Ce couplet est une courte dissertation sur le mérite personnel d’Alexandre et de Socrate : c’est un sentiment particulier, un paradoxe. Il n’est point vrai qu’Alexandre sera le dernier des mortels. Le héros qui vengea la Grèce, qui subjugua l’Asie, qui pleura Darius, qui punit ses meurtriers, qui respecta la famille du vaincu, qui donna un trône au vertueux Abdolonyme, qui rétablit Porus, qui bâtit tant de villes en si peu de temps, ne sera jamais le dernier des mortels.

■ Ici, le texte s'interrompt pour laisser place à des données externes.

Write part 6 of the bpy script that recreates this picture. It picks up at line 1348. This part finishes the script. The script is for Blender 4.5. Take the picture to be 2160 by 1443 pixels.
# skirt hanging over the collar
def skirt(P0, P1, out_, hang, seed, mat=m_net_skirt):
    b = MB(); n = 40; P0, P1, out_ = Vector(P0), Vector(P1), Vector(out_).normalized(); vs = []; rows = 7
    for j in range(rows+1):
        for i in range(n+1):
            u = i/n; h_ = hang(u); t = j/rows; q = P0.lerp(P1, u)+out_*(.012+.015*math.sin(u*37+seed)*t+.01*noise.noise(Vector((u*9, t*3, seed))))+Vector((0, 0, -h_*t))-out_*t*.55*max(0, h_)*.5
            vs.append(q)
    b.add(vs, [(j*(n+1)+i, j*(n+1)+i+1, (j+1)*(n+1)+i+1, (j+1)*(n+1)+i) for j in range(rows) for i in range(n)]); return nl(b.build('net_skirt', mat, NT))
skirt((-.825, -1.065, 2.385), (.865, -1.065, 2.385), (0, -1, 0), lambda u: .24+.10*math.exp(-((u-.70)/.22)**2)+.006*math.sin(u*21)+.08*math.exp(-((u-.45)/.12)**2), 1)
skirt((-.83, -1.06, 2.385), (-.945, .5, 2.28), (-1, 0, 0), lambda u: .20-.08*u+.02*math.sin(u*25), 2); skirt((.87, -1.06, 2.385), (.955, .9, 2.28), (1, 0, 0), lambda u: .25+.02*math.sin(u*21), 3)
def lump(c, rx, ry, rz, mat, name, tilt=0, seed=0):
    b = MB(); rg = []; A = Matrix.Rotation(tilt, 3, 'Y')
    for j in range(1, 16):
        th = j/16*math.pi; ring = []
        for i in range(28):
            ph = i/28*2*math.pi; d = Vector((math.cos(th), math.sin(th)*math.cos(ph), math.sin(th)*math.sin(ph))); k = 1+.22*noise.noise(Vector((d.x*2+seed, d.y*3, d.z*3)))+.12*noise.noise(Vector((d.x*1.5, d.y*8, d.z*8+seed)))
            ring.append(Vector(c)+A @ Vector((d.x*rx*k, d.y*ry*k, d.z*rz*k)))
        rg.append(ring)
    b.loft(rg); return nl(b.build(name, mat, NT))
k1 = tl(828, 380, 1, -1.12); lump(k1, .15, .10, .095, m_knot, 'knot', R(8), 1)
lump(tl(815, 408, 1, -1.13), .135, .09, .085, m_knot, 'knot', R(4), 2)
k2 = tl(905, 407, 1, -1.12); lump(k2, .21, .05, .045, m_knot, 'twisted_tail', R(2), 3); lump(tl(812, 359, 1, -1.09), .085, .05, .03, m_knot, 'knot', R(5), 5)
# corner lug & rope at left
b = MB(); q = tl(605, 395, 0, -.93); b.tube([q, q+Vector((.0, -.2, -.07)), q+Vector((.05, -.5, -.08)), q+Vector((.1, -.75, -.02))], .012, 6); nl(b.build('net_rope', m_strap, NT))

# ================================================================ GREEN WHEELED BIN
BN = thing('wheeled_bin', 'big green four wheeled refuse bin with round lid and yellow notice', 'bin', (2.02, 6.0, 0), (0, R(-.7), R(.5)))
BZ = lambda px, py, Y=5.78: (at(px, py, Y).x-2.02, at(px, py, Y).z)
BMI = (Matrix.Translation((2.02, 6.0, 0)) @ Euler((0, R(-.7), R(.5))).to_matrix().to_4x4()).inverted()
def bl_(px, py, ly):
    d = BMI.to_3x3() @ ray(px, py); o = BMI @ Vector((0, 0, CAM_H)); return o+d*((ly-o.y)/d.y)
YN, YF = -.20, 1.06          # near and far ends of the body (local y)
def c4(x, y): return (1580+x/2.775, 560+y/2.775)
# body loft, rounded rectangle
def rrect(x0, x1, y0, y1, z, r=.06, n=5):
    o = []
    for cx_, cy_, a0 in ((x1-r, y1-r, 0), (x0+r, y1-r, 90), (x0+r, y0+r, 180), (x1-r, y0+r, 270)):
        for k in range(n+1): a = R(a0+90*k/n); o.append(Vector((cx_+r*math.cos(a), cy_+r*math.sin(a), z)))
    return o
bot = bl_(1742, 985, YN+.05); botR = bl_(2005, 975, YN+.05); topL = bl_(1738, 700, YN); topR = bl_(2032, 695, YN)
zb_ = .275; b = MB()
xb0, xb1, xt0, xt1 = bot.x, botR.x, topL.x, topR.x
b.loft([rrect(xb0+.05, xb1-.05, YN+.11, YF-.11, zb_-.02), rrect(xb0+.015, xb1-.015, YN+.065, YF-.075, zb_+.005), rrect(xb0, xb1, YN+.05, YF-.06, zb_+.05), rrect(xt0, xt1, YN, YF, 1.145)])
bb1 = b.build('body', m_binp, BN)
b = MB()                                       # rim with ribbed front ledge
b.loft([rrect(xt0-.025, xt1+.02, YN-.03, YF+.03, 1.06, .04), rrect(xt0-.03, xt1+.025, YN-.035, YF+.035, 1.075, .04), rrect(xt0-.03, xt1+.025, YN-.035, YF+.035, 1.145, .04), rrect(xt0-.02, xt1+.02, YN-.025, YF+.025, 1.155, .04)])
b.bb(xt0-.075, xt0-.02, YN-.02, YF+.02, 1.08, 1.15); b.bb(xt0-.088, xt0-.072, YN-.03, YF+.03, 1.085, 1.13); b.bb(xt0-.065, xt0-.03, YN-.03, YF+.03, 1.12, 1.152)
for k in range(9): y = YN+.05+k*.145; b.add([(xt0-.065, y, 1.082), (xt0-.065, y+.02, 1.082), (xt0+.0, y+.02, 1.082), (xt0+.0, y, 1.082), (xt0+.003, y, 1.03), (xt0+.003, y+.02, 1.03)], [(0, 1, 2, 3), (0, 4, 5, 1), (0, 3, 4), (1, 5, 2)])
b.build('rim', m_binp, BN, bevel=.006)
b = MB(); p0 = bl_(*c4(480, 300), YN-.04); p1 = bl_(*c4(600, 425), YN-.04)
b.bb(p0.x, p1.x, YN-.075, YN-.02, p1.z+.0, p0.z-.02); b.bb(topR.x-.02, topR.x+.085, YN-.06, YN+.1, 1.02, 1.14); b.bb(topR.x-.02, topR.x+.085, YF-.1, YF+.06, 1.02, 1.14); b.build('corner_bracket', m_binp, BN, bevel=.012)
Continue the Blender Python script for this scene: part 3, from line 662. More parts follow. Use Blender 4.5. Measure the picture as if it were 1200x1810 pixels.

Tel qu’on nous vante dans l’histoire
Doit peut-être toute sa gloire
À la honte de son rival :
L’inexpérience indocile
Du compagnon de Paul-Émile
Fit tout le succès d’Annibal.

Voilà encore une réflexion philosophique sans aucun enthousiasme. Et de plus, il est très-faux que les fautes de Varron aient fait tout le succès d’Annibal : la ruine de Sagonte, la prise de Turin, la défaite de Scipion père de l’Africain, les avantages remportés sur Sempronius, la victoire de Trébie, la victoire de Trasimène, et tant de savantes marches, n’ont rien de commun avec la bataille de Cannes, où Varron fut vaincu, dit-on, par sa faute. Des faits si défigurés doivent-ils être plus approuvés dans une ode que dans une histoire ?

De toutes les odes modernes, celle où il règne le plus grand enthousiasme qui ne s’affaiblit jamais, et qui ne tombe ni dans le faux ni dans l’ampoulé, est le Timothée, ou la fête d’Alexandre, par Dryden : elle est encore regardée en Angleterre comme un chef-d’œuvre inimitable, dont Pope n’a pu approcher quand il a voulu s’exercer dans le même genre. Cette ode fut chantée ; et si on avait eu un musicien digne du poëte, ce serait le chef-d’œuvre de la poésie lyrique.